Problem to work on ▸ Keep every line where the word "picture" appears; drop the rest.

Stored data ▸
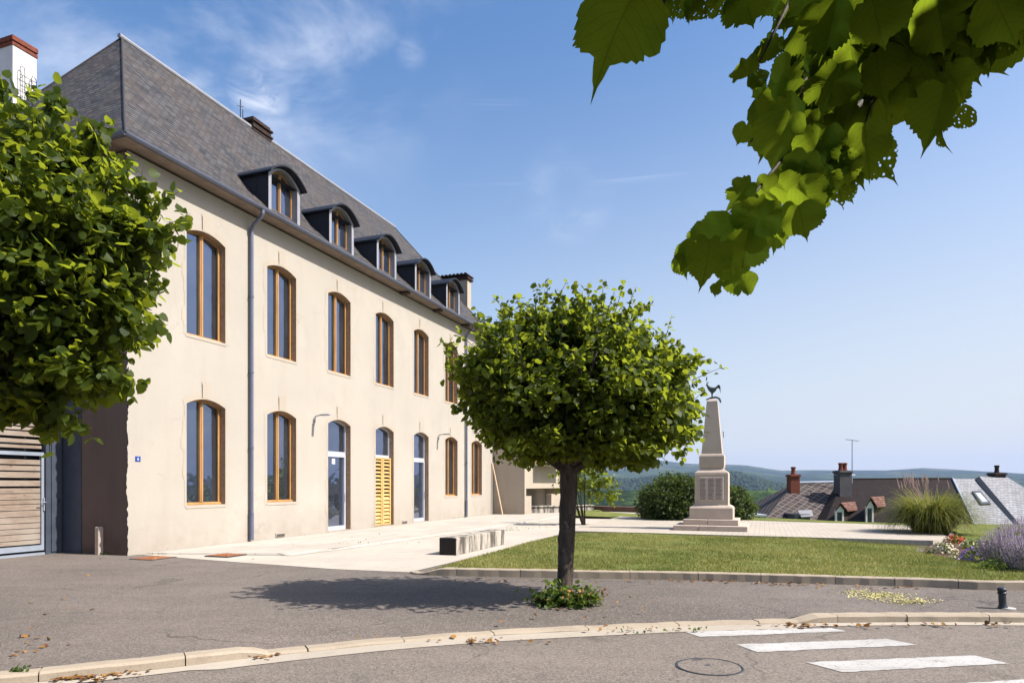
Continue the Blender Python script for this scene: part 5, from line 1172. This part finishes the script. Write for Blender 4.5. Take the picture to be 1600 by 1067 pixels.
# px, py = middle of the leaf, size px, tip direction in the picture, depth, eaten, facing tilt
LV = [(965, 38, 158, (-.45, -1), 1.02, .0), (1012, -8, 110, (.3, -1), 1.1, .1), (1052, 10, 44, (.2, -1), 1.1, .55), (1076, 6, 60, (-.1, -1), 1.14, .6), (1100, 4, 70, (.3, -1), 1.1, .7), (1128, 8, 60, (0, -1), 1.12, .6), (1168, 4, 88, (.2, -1), 1.08, .15), (1205, -6, 70, (-.3, -1), 1.15, .1),
 (1232, 28, 60, (-.3, -1), 1.2, .12), (1190, 82, 58, (-.4, -1), 1.15, .15), (1208, 70, 46, (.6, -.6), 1.2, .1), (1165, 110, 62, (-.2, -1), 1.14, .2), (1182, 122, 40, (.4, -1), 1.2, .3),
 (1262, 50, 88, (-.1, -1), 1.1, .2), (1300, 30, 110, (-.2, -1), 1.05, .05), (1330, 70, 96, (.3, -1), 1.12, .1), (1280, 95, 80, (-.3, -1), 1.2, .35), (1370, 30, 120, (.1, -1), 1.0, .0), (1420, 55, 115, (-.2, -1), 1.1, .1), (1470, 30, 120, (.2, -1), 1.05, .1), (1520, 45, 110, (.1, -1), 1.1, .15), (1565, 20, 110, (.3, -1), 1.0, .05), (1600, 10, 120, (.3, -1), 1.05, .0), (1440, -10, 120, (0, -1), 1.15, 0), (1350, -5, 110, (0, -1), 1.15, 0), (1540, -10, 130, (0, -1), 1.2, 0), (1250, -10, 90, (0, -1), 1.15, 0),
 (1225, 128, 84, (-.9, -.3), 1.1, .1), (1252, 108, 76, (-.5, -1), 1.22, .4), (1300, 130, 100, (-.3, -1), 1.06, .05), (1345, 130, 60, (.1, -1), 1.3, .05), (1330, 108, 46, (.3, .2), 1.3, .1), (1372, 110, 100, (.1, -1), 1.1, .1), (1410, 130, 100, (-.2, -1), 1.15, .1), (1450, 100, 95, (.3, -1), 1.1, .2), (1500, 90, 90, (.5, -1), 1.2, .25), (1395, 80, 90, (-.2, -1), 1.25, .1),
 (1210, 165, 76, (-.7, -.8), 1.12, .1), (1160, 208, 46, (-.5, -1), 1.1, .15), (1250, 180, 96, (-.2, -1), 1.05, .05), (1222, 215, 100, (-.3, -1), 1.0, .0), (1265, 222, 84, (0, -1), 1.1, .1), (1312, 185, 56, (-.2, -1), 1.3, .1), (1300, 170, 90, (.3, -1), 1.12, .1), (1352, 222, 100, (.05, -1), 1.0, .05), (1330, 195, 86, (-.2, -1), 1.12, .1), (1468, 170, 112, (-.15, -1), 1.0, .3), (1420, 165, 84, (.3, -1), 1.1, .2), (1385, 165, 90, (-.1, -1), 1.2, .15), (1492, 130, 80, (.5, -1), 1.1, .3), (1505, 108, 46, (.8, -.3), 1.15, .1), (1440, 140, 90, (0, -1), 1.25, .1),
 (1228, 262, 56, (.1, -1), 1.2, .1), (1260, 262, 70, (.2, -1), 1.1, .75), (1290, 258, 60, (.3, -1), 1.15, .75), (1310, 290, 62, (.3, -1), 1.1, .7), (1285, 285, 60, (-.1, -1), 1.15, .75), (1325, 300, 38, (.5, -1), 1.12, .4),
 (1160, 302, 66, (-.5, -.6), 1.1, .08), (1195, 300, 58, (.6, -.5), 1.2, .05), (1188, 340, 96, (-.5, -1), 1.05, .04), (1228, 300, 66, (.5, -.4), 1.16, .05), (1262, 308, 72, (.5, -.5), 1.1, .04), (1252, 340, 72, (.1, -1), 1.06, .05), (1222, 345, 70, (.1, -1), 1.12, .05), (1210, 368, 56, (-.1, -1), 1.2, .15),
 (1125, 370, 90, (-.7, -.8), 1.1, .05), (1165, 385, 100, (-.3, -1), 1.05, .0), (1105, 405, 92, (-.1, -1), 1.0, .05), (1078, 395, 62, (-.5, -1), 1.1, .15), (1066, 412, 44, (.2, -1), 1.12, .1), (1140, 415, 70, (.2, -1), 1.12, .05), (1152, 430, 70, (-.9, -.3), 1.2, .1), (1118, 452, 24, (-.1, -1), 1.15, .1), (1095, 372, 56, (-.8, -.5), 1.15, .1)]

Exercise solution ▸
Continue the Blender Python script for this scene: part 5, from line 1172. This part finishes the script. Write for Blender 4.5. Take the picture to be 1600 by 1067 pixels.
# px, py = middle of the leaf, size px, tip direction in the picture, depth, eaten, facing tilt